## Information supplied
— START —

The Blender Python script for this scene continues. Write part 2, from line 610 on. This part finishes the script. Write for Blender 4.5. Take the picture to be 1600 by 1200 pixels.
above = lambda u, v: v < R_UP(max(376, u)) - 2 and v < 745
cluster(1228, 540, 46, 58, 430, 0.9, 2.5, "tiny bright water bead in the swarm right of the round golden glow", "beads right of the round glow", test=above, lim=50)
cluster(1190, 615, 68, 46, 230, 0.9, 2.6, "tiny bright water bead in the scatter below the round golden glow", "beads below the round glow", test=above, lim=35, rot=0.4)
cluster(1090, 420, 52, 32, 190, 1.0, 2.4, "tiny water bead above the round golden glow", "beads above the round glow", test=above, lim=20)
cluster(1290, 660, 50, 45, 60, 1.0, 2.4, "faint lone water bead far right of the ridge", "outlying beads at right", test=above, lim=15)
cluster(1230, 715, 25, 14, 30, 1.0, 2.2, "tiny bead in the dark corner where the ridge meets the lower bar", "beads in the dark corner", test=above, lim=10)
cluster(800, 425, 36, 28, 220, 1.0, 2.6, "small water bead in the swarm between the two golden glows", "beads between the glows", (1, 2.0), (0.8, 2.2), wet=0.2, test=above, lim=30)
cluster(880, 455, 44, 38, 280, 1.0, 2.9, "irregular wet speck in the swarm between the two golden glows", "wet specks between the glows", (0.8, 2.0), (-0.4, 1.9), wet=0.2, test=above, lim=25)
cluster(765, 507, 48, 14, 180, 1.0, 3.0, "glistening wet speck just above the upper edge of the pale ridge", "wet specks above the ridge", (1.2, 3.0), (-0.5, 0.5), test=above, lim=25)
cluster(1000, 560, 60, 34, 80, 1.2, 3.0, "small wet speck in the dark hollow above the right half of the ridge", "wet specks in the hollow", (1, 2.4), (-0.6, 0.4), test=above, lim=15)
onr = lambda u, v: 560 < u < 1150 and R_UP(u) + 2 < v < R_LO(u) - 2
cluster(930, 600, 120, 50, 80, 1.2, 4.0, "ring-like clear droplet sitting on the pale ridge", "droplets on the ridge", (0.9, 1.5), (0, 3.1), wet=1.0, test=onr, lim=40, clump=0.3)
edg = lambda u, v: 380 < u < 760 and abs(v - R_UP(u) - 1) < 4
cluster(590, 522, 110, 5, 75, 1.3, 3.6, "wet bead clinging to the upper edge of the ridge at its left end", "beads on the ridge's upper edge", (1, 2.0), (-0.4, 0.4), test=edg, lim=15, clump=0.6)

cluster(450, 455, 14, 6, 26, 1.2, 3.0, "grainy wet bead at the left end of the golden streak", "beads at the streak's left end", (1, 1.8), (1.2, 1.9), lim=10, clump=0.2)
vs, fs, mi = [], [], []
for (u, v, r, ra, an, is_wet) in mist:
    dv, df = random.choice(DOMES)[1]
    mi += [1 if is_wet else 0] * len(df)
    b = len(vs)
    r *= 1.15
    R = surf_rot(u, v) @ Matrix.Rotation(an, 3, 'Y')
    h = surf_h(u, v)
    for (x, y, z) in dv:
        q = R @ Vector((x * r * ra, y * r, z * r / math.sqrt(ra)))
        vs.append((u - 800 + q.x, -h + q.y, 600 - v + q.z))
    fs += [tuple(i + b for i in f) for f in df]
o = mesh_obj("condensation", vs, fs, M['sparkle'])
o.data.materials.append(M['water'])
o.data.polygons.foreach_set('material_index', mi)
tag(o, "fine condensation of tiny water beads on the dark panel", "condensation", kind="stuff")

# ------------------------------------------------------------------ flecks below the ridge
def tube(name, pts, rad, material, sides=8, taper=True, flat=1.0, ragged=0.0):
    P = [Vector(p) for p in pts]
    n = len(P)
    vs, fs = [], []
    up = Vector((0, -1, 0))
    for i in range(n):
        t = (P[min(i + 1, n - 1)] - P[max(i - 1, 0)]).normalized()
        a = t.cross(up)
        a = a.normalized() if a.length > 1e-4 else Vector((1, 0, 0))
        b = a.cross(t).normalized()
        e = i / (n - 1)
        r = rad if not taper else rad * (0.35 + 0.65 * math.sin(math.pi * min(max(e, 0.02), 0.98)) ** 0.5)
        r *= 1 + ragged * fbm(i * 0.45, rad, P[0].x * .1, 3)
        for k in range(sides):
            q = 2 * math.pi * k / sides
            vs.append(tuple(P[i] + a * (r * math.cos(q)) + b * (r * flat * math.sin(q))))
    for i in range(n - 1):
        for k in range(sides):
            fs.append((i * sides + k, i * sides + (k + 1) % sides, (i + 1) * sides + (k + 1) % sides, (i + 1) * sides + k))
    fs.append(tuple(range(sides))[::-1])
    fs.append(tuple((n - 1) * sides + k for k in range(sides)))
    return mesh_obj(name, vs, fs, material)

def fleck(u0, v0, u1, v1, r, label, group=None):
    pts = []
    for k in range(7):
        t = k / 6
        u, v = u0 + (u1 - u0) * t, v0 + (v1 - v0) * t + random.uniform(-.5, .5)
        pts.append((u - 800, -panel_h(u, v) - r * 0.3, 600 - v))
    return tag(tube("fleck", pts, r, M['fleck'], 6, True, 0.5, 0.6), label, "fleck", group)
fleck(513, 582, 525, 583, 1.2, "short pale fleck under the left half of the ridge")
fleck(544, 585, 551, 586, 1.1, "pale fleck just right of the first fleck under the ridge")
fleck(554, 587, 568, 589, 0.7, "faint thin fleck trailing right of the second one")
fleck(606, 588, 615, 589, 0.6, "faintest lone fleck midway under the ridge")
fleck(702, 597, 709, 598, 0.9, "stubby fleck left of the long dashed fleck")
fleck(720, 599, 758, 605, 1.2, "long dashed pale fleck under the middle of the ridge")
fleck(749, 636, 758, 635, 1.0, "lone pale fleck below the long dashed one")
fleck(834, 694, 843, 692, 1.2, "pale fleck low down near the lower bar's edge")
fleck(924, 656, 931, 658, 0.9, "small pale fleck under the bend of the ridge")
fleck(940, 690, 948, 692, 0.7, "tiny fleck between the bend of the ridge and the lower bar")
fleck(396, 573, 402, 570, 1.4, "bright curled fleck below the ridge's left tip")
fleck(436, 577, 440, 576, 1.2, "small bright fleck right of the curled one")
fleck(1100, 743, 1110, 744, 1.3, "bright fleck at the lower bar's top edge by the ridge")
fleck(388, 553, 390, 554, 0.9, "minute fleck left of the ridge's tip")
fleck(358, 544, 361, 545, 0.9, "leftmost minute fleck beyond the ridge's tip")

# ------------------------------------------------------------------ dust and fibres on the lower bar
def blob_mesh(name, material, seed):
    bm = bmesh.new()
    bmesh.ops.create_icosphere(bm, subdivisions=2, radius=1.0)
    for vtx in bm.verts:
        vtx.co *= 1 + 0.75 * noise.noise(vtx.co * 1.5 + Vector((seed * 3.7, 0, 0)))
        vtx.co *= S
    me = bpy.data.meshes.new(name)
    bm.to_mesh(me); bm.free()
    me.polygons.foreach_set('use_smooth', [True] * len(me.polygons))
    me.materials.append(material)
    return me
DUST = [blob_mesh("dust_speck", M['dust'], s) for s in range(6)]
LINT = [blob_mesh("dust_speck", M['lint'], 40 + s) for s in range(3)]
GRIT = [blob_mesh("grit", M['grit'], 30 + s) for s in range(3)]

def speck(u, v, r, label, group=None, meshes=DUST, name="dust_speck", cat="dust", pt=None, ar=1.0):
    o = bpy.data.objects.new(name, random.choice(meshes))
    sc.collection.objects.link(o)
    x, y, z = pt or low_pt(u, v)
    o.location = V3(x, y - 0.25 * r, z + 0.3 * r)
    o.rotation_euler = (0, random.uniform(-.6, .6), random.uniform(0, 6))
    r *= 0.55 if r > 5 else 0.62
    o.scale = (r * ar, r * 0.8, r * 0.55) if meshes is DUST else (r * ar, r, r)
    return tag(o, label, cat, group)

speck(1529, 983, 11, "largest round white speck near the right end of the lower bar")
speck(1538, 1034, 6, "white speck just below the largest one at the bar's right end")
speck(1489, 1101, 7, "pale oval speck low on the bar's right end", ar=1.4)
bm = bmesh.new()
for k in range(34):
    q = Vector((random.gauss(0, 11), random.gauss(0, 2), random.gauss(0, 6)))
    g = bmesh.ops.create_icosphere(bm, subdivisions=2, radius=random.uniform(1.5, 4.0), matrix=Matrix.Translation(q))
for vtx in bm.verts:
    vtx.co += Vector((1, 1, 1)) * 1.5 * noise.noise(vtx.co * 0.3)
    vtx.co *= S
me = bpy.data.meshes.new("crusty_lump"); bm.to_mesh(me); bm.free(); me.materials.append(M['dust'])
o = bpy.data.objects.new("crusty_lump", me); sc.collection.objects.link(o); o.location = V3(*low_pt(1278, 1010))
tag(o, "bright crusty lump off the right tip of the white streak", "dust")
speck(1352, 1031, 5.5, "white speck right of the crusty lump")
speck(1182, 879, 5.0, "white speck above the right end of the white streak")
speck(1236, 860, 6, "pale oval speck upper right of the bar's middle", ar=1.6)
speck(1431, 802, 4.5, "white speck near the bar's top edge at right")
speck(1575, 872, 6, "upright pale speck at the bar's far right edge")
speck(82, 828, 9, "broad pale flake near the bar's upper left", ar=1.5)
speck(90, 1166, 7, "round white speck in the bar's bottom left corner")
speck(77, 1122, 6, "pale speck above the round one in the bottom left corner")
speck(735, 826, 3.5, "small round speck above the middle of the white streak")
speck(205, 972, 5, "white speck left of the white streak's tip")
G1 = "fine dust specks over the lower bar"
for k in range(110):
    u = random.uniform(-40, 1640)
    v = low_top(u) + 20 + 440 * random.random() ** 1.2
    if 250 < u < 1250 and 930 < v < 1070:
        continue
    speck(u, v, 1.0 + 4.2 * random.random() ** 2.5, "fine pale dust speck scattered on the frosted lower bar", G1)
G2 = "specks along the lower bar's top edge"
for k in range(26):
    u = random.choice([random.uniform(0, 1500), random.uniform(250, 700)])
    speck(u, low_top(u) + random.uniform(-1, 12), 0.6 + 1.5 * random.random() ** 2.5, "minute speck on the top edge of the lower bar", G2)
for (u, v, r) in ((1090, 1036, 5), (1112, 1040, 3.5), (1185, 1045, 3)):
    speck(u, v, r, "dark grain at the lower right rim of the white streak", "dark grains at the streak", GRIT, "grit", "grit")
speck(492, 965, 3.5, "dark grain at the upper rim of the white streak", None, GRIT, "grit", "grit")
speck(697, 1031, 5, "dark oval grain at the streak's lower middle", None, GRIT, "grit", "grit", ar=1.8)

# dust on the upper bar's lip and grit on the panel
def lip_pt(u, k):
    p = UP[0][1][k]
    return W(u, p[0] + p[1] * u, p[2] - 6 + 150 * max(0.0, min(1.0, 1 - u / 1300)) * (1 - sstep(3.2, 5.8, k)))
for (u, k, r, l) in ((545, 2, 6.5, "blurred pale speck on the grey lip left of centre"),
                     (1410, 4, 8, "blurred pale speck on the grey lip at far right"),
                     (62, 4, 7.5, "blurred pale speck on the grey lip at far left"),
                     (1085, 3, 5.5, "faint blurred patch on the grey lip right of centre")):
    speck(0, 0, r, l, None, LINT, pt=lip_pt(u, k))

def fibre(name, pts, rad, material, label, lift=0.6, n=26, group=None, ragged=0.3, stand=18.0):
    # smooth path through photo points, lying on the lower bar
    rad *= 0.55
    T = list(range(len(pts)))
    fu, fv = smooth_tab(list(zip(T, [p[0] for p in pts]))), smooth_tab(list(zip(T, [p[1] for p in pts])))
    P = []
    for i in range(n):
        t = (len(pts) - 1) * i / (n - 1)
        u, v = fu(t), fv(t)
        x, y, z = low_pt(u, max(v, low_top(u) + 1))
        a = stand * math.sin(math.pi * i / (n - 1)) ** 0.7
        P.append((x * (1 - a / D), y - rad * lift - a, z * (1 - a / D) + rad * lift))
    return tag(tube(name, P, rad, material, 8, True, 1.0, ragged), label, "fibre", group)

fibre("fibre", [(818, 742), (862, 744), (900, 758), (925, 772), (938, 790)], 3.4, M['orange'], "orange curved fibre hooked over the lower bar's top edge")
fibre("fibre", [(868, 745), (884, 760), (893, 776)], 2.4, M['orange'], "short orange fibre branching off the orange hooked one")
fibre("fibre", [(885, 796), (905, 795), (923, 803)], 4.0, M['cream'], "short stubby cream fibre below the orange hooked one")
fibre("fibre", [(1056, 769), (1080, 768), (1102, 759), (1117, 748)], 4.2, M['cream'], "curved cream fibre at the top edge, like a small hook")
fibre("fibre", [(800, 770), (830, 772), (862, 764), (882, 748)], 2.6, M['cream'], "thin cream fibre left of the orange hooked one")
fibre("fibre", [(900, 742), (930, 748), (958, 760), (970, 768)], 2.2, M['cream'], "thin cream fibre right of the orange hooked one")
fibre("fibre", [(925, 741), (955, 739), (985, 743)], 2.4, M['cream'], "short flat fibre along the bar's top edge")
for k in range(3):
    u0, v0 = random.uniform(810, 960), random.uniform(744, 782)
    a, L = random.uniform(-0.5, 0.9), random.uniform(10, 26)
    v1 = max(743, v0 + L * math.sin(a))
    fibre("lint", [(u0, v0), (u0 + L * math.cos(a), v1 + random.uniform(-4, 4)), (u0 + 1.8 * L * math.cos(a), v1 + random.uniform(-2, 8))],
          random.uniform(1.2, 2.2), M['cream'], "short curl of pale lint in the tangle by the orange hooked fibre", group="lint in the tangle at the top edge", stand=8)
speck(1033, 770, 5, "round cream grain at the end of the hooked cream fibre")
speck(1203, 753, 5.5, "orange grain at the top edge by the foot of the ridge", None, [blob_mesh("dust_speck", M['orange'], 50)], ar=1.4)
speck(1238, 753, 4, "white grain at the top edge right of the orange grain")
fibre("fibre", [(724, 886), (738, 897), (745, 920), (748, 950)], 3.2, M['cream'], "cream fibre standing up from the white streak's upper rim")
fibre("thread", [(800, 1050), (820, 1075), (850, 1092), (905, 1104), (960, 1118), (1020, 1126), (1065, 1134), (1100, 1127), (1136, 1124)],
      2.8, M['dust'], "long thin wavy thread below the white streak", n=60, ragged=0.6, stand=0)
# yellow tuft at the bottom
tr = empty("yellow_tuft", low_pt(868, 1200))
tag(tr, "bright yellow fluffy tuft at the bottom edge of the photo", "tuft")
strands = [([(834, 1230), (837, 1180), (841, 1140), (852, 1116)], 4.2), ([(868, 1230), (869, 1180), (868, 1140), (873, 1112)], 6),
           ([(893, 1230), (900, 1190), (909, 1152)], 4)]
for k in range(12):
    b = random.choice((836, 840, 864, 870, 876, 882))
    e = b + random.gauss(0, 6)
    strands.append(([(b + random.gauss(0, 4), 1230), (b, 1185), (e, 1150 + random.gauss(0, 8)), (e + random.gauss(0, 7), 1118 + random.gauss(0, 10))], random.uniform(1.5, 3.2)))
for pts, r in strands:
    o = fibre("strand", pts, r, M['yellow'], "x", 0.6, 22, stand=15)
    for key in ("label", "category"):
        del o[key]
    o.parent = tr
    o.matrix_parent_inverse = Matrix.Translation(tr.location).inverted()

— END —

## Requirement
Exactly how many lines in the data above contain the word "from"? Respond with the number and nothing more.

## The solution
2